Kamis, 01 Februari 2018

Shambazy: Pilkada-Pilpres: ”Faktor Rasa Asyik”



Pilkada-Pilpres: ”Faktor Rasa Asyik”
Oleh: Budiarto Shambazy

Penyelenggaraan Pemilihan Kepala Daerah 2018 dan Pemilihan Legislatif-Pemilihan Presiden 2019 akan berlangsung aman. Indonesia tidak akan bergejolak alias bebas dari instabilitas politik, apalagi mengalami krisis seperti tahun 1998.

Stabilitas politik tetap terjaga karena demokrasi kita telah terkonsolidasi dengan nyaris sempurna. Lagi pula, sepanjang sejarah kita, proses pemilu, pilpres, dan pilkada tidak pernah memicu gejolak besar yang mengganggu kehidupan sehari-hari.

Jadwal Pilkada 2018 memang padat. Dimulai dengan masa kampanye 15 Februari-24 Juni 2018, kemudian pilkada serentak itu sendiri digelar pada 27 Juni 2018.
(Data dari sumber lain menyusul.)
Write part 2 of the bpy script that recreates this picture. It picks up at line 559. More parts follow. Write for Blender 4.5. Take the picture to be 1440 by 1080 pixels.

Total ada 579 pasangan calon yang berlaga untuk merebut kursi kepala daerah di 171 lokasi, termasuk di 17 provinsi atau separuh dari jumlah provinsi di negeri ini. Jumlah pemilih pada pilkada serentak ini mencapai sekitar 160 juta jiwa.

Dari masa kampanye sekitar empat bulan itu, diperkirakan kampanyenya mereda ketika umat Muslim memulai ibadah puasa pada medio Mei. Kelesuan itu berlangsung lebih kurang satu setengah bulan mulai dari puasa hari pertama diikuti perayaan Idul Fitri, dan kemudian kesibukan para pemudik sekitar dua pekan setelah Lebaran.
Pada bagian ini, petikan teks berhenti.